What to work on:
Return each line of the listing below, unchanged, and omit the images.

* Start *

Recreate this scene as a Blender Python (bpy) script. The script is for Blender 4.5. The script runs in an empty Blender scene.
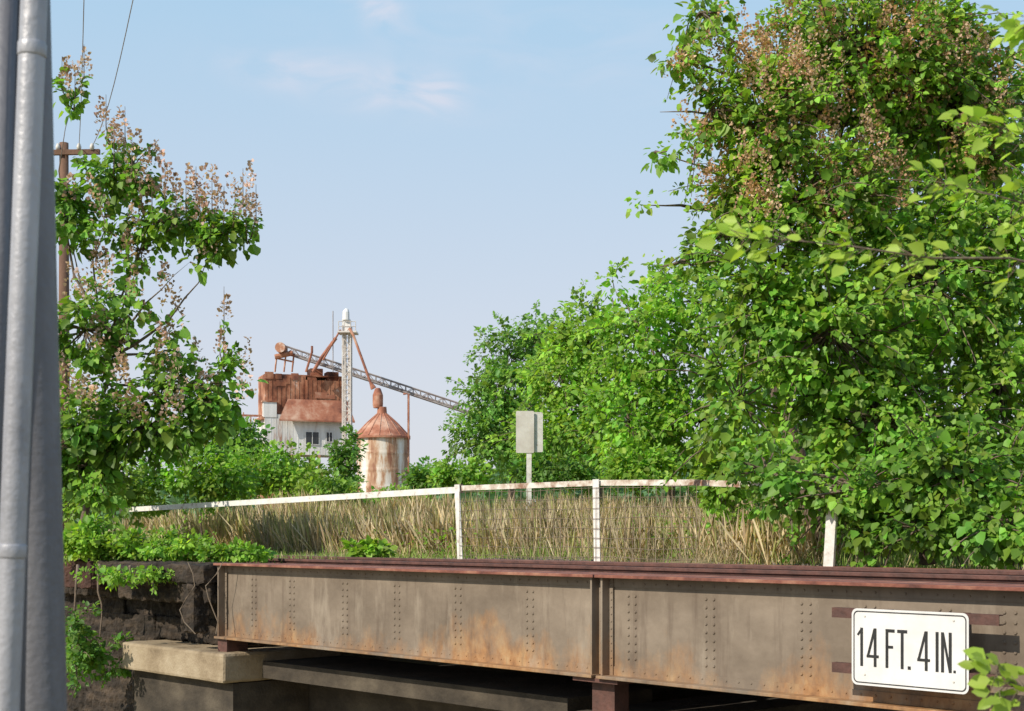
import bpy, math, random
import numpy as np
from mathutils import Vector
C=bpy.context.scene.collection
F=1422.0; HZ=533.0; CZ=0.4
def P(px,py,d): return Vector(((px-512)/F*d,d,CZ-(py-HZ)/F*d))
GX,GY=-3.835,19.0
UX,UY=0.6747,-0.7380
VX,VY=0.7380,0.6747
ROT=math.atan2(UY,UX)
def W(u,v,z=0): return Vector((GX+u*UX+v*VX,GY+u*UY+v*VY,z))
def solve_u(px,v):
    k=(px-512)/F
    return (k*(GY+v*VY)-(GX+v*VX))/(UX-k*UY)
def lerp(a,b,t): return a+(b-a)*t
def sst(a,b,x):
    t=max(0,min(1,(x-a)/(b-a))); return t*t*(3-2*t)
# ---------------------------------------------------------------- materials
def mat(name,cols,scale=4,detail=6,rough=.75,bump=.2,stretch=(1,1,1),metal=0,pos=None,dist=0,bscale=None):
    m=bpy.data.materials.new(name); m.use_nodes=True; nt=m.node_tree; N=nt.nodes; L=nt.links
    b=N['Principled BSDF']; b.inputs['Roughness'].default_value=rough; b.inputs['Metallic'].default_value=metal
    tc=N.new('ShaderNodeTexCoord'); mp=N.new('ShaderNodeMapping'); mp.inputs['Scale'].default_value=stretch
    L.new(tc.outputs['Object'],mp.inputs['Vector'])
    n=N.new('ShaderNodeTexNoise'); n.inputs['Scale'].default_value=scale; n.inputs['Detail'].default_value=detail
    n.inputs['Roughness'].default_value=.65; n.inputs['Distortion'].default_value=dist
    L.new(mp.outputs[0],n.inputs['Vector'])
    r=N.new('ShaderNodeValToRGB'); cr=r.color_ramp
    k=len(cols); pos=pos or [.3+.4*i/(k-1) for i in range(k)]
    while len(cr.elements)<k: cr.elements.new(.5)
    for i in range(k):
        cr.elements[i].position=pos[i]; cr.elements[i].color=(*cols[i],1)
    L.new(n.outputs['Fac'],r.inputs[0]); L.new(r.outputs[0],b.inputs['Base Color'])
    if bump:
        n2=N.new('ShaderNodeTexNoise'); n2.inputs['Scale'].default_value=bscale or scale*4; n2.inputs['Detail'].default_value=5
        L.new(tc.outputs['Object'],n2.inputs['Vector'])
        bp=N.new('ShaderNodeBump'); bp.inputs['Strength'].default_value=bump; bp.inputs['Distance'].default_value=.03
        L.new(n2.outputs['Fac'],bp.inputs['Height']); L.new(bp.outputs[0],b.inputs['Normal'])
    return m
def leafmat(name,trans=.45,rough=.5):
    m=bpy.data.materials.new(name); m.use_nodes=True; nt=m.node_tree; N=nt.nodes; L=nt.links
    b=N['Principled BSDF']; b.inputs['Roughness'].default_value=rough
    b.inputs['Specular IOR Level'].default_value=.4
    at=N.new('ShaderNodeAttribute'); at.attribute_name='Col'
    tc=N.new('ShaderNodeTexCoord'); n=N.new('ShaderNodeTexNoise'); n.inputs['Scale'].default_value=1.1; n.inputs['Detail'].default_value=4
    L.new(tc.outputs['Object'],n.inputs['Vector'])
    mr=N.new('ShaderNodeMapRange'); mr.inputs[1].default_value=.3; mr.inputs[2].default_value=.7; mr.inputs[3].default_value=.65; mr.inputs[4].default_value=1.3
    L.new(n.outputs['Fac'],mr.inputs[0])
    vm=N.new('ShaderNodeVectorMath'); vm.operation='SCALE'
    L.new(at.outputs['Color'],vm.inputs[0]); L.new(mr.outputs[0],vm.inputs['Scale'])
    L.new(vm.outputs[0],b.inputs['Base Color'])
    t=N.new('ShaderNodeBsdfTranslucent')
    v2=N.new('ShaderNodeVectorMath'); v2.operation='MULTIPLY'; v2.inputs[1].default_value=(1.4,1.4,.6)
    L.new(vm.outputs[0],v2.inputs[0]); L.new(v2.outputs[0],t.inputs['Color'])
    mx=N.new('ShaderNodeMixShader'); mx.inputs[0].default_value=trans
    L.new(b.outputs[0],mx.inputs[1]); L.new(t.outputs[0],mx.inputs[2])
    L.new(mx.outputs[0],N['Material Output'].inputs['Surface'])
    return m
M_leaf=leafmat('leaf_green'); M_dry=leafmat('dry_seed',.3,.8); M_grass=leafmat('grass_blade',.4,.7)
M_bark=mat('bark',[(.09,.06,.04),(.2,.15,.11)],6,bump=.6,stretch=(1,1,.3))
M_rust=mat('deck_rust',[(.08,.03,.024),(.21,.075,.05),(.34,.17,.11)],3.5,8,.85,.4)
M_rail=mat('rail_rust',[(.05,.025,.02),(.14,.06,.045)],5,6,.7,.3)
M_wood=mat('old_timber',[(.008,.006,.004),(.03,.021,.014),(.085,.06,.04)],3,9,.95,1.0,stretch=(.5,3,3))
M_redwood=mat('red_timber',[(.03,.013,.009),(.085,.035,.022)],4,8,.9,.8)
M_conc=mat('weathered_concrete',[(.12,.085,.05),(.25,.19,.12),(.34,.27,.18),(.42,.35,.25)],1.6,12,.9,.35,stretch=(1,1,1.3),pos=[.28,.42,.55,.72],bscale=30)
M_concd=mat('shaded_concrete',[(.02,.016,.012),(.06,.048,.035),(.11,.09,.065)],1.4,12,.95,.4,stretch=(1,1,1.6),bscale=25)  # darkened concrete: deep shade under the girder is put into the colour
M_white=mat('chipped_white_paint',[(.28,.15,.09),(.62,.6,.55),(.74,.73,.70)],9,6,.6,.15,pos=[.3,.4,.6])
M_whiterust=mat('rust_rail_paint',[(.24,.12,.07),(.5,.42,.34),(.7,.67,.6)],5,6,.6,.15,pos=[.38,.5,.62])
M_wire=mat('wire_steel',[(.16,.11,.07),(.25,.2,.15)],5,bump=0)
M_sign=mat('sign_white',[(.60,.58,.56),(.76,.75,.74)],2.5,7,.45,.03)
M_black=mat('sign_black',[(.012,.012,.012),(.03,.03,.03)],5,rough=.5,bump=0)
M_alu=mat('sign_back_metal',[(.50,.46,.40),(.68,.66,.61)],3,6,.55,.05,metal=.05)
M_pole=mat('grey_pole_metal',[(.09,.09,.10),(.15,.15,.165),(.20,.20,.215)],6,9,.5,.12,stretch=(1,1,.25),metal=.15,bscale=60)
M_cond=mat('pale_conduit',[(.22,.22,.24),(.36,.36,.385),(.45,.45,.475)],6,9,.45,.12,stretch=(1,1,.25),metal=.2,bscale=60)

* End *

Answer below:
Recreate this scene as a Blender Python (bpy) script. The script is for Blender 4.5. The script runs in an empty Blender scene.
import bpy, math, random
import numpy as np
from mathutils import Vector
C=bpy.context.scene.collection
F=1422.0; HZ=533.0; CZ=0.4
def P(px,py,d): return Vector(((px-512)/F*d,d,CZ-(py-HZ)/F*d))
GX,GY=-3.835,19.0
UX,UY=0.6747,-0.7380
VX,VY=0.7380,0.6747
ROT=math.atan2(UY,UX)
def W(u,v,z=0): return Vector((GX+u*UX+v*VX,GY+u*UY+v*VY,z))
def solve_u(px,v):
    k=(px-512)/F
    return (k*(GY+v*VY)-(GX+v*VX))/(UX-k*UY)
def lerp(a,b,t): return a+(b-a)*t
def sst(a,b,x):
    t=max(0,min(1,(x-a)/(b-a))); return t*t*(3-2*t)
# ---------------------------------------------------------------- materials
def mat(name,cols,scale=4,detail=6,rough=.75,bump=.2,stretch=(1,1,1),metal=0,pos=None,dist=0,bscale=None):
    m=bpy.data.materials.new(name); m.use_nodes=True; nt=m.node_tree; N=nt.nodes; L=nt.links
    b=N['Principled BSDF']; b.inputs['Roughness'].default_value=rough; b.inputs['Metallic'].default_value=metal
    tc=N.new('ShaderNodeTexCoord'); mp=N.new('ShaderNodeMapping'); mp.inputs['Scale'].default_value=stretch
    L.new(tc.outputs['Object'],mp.inputs['Vector'])
    n=N.new('ShaderNodeTexNoise'); n.inputs['Scale'].default_value=scale; n.inputs['Detail'].default_value=detail
    n.inputs['Roughness'].default_value=.65; n.inputs['Distortion'].default_value=dist
    L.new(mp.outputs[0],n.inputs['Vector'])
    r=N.new('ShaderNodeValToRGB'); cr=r.color_ramp
    k=len(cols); pos=pos or [.3+.4*i/(k-1) for i in range(k)]
    while len(cr.elements)<k: cr.elements.new(.5)
    for i in range(k):
        cr.elements[i].position=pos[i]; cr.elements[i].color=(*cols[i],1)
    L.new(n.outputs['Fac'],r.inputs[0]); L.new(r.outputs[0],b.inputs['Base Color'])
    if bump:
        n2=N.new('ShaderNodeTexNoise'); n2.inputs['Scale'].default_value=bscale or scale*4; n2.inputs['Detail'].default_value=5
        L.new(tc.outputs['Object'],n2.inputs['Vector'])
        bp=N.new('ShaderNodeBump'); bp.inputs['Strength'].default_value=bump; bp.inputs['Distance'].default_value=.03
        L.new(n2.outputs['Fac'],bp.inputs['Height']); L.new(bp.outputs[0],b.inputs['Normal'])
    return m
def leafmat(name,trans=.45,rough=.5):
    m=bpy.data.materials.new(name); m.use_nodes=True; nt=m.node_tree; N=nt.nodes; L=nt.links
    b=N['Principled BSDF']; b.inputs['Roughness'].default_value=rough
    b.inputs['Specular IOR Level'].default_value=.4
    at=N.new('ShaderNodeAttribute'); at.attribute_name='Col'
    tc=N.new('ShaderNodeTexCoord'); n=N.new('ShaderNodeTexNoise'); n.inputs['Scale'].default_value=1.1; n.inputs['Detail'].default_value=4
    L.new(tc.outputs['Object'],n.inputs['Vector'])
    mr=N.new('ShaderNodeMapRange'); mr.inputs[1].default_value=.3; mr.inputs[2].default_value=.7; mr.inputs[3].default_value=.65; mr.inputs[4].default_value=1.3
    L.new(n.outputs['Fac'],mr.inputs[0])
    vm=N.new('ShaderNodeVectorMath'); vm.operation='SCALE'
    L.new(at.outputs['Color'],vm.inputs[0]); L.new(mr.outputs[0],vm.inputs['Scale'])
    L.new(vm.outputs[0],b.inputs['Base Color'])
    t=N.new('ShaderNodeBsdfTranslucent')
    v2=N.new('ShaderNodeVectorMath'); v2.operation='MULTIPLY'; v2.inputs[1].default_value=(1.4,1.4,.6)
    L.new(vm.outputs[0],v2.inputs[0]); L.new(v2.outputs[0],t.inputs['Color'])
    mx=N.new('ShaderNodeMixShader'); mx.inputs[0].default_value=trans
    L.new(b.outputs[0],mx.inputs[1]); L.new(t.outputs[0],mx.inputs[2])
    L.new(mx.outputs[0],N['Material Output'].inputs['Surface'])
    return m
M_leaf=leafmat('leaf_green'); M_dry=leafmat('dry_seed',.3,.8); M_grass=leafmat('grass_blade',.4,.7)
M_bark=mat('bark',[(.09,.06,.04),(.2,.15,.11)],6,bump=.6,stretch=(1,1,.3))
M_rust=mat('deck_rust',[(.08,.03,.024),(.21,.075,.05),(.34,.17,.11)],3.5,8,.85,.4)
M_rail=mat('rail_rust',[(.05,.025,.02),(.14,.06,.045)],5,6,.7,.3)
M_wood=mat('old_timber',[(.008,.006,.004),(.03,.021,.014),(.085,.06,.04)],3,9,.95,1.0,stretch=(.5,3,3))
M_redwood=mat('red_timber',[(.03,.013,.009),(.085,.035,.022)],4,8,.9,.8)
M_conc=mat('weathered_concrete',[(.12,.085,.05),(.25,.19,.12),(.34,.27,.18),(.42,.35,.25)],1.6,12,.9,.35,stretch=(1,1,1.3),pos=[.28,.42,.55,.72],bscale=30)
M_concd=mat('shaded_concrete',[(.02,.016,.012),(.06,.048,.035),(.11,.09,.065)],1.4,12,.95,.4,stretch=(1,1,1.6),bscale=25)  # darkened concrete: deep shade under the girder is put into the colour
M_white=mat('chipped_white_paint',[(.28,.15,.09),(.62,.6,.55),(.74,.73,.70)],9,6,.6,.15,pos=[.3,.4,.6])
M_whiterust=mat('rust_rail_paint',[(.24,.12,.07),(.5,.42,.34),(.7,.67,.6)],5,6,.6,.15,pos=[.38,.5,.62])
M_wire=mat('wire_steel',[(.16,.11,.07),(.25,.2,.15)],5,bump=0)
M_sign=mat('sign_white',[(.60,.58,.56),(.76,.75,.74)],2.5,7,.45,.03)
M_black=mat('sign_black',[(.012,.012,.012),(.03,.03,.03)],5,rough=.5,bump=0)
M_alu=mat('sign_back_metal',[(.50,.46,.40),(.68,.66,.61)],3,6,.55,.05,metal=.05)
M_pole=mat('grey_pole_metal',[(.09,.09,.10),(.15,.15,.165),(.20,.20,.215)],6,9,.5,.12,stretch=(1,1,.25),metal=.15,bscale=60)
M_cond=mat('pale_conduit',[(.22,.22,.24),(.36,.36,.385),(.45,.45,.475)],6,9,.45,.12,stretch=(1,1,.25),metal=.2,bscale=60)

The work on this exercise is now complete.